The Brent crude oil futures on the Intercontinental Exchange (ICE) gained 1.1 per cent and ended the week at $73.9 per barrel. Similarly, the crude oil futures on the MCX was down 0.5 per cent and it closed the week at ₹5,956 a barrel.
Brent futures ($73.9)
The chart of Brent Crude futures shows that it has largely been fluctuating in the range of $73-76. But in the preceding week, the price rose. So, the recovery now seems to be blocked by the barrier at $76.
If the contract breaches the support at $73, the price can decline further to $71, a support. Subsequent support is at $68.50.
But if Brent futures surpass the barrier at $76, it can establish a fresh leg of uptrend. This can take the contract to $80, a notable barrier.
MCX-Crude oil (₹5,956)
The November crude oil futures rallied past ₹6,050 on Thursday. However, the rally could not sustain, leading to a drop on Friday.

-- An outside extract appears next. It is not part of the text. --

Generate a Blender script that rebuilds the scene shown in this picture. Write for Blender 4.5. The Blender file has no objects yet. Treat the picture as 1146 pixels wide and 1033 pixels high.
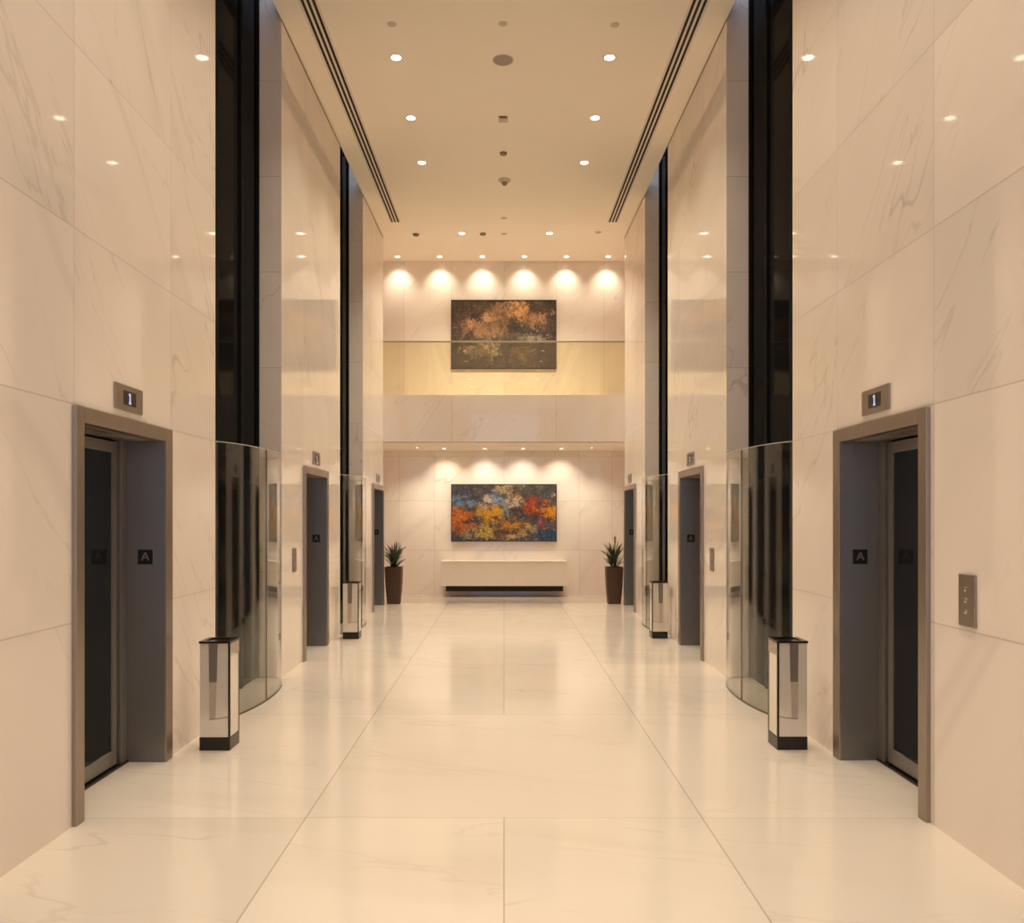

That said, a recovery is still possible. Particularly if we consider that the contract is showing a positive bias. That is, it has been forming higher lows since September.
However, as it stands, the contract lacks the thrust to decisively break past the resistance at ₹6,100. Considering the recent price action, the price band of ₹6,000-6,100 is a resistance band.
If the crude oil futures surpass ₹6,100, it can appreciate to ₹6,450. But if it slips below the nearest potential support at ₹5,950, it can decline to ₹5,700, a trendline support.
Trade strategy: There are several variables in the equation which makes the projection of the next leg of trend difficult. Given the prevailing price action, our advice would be to stay out.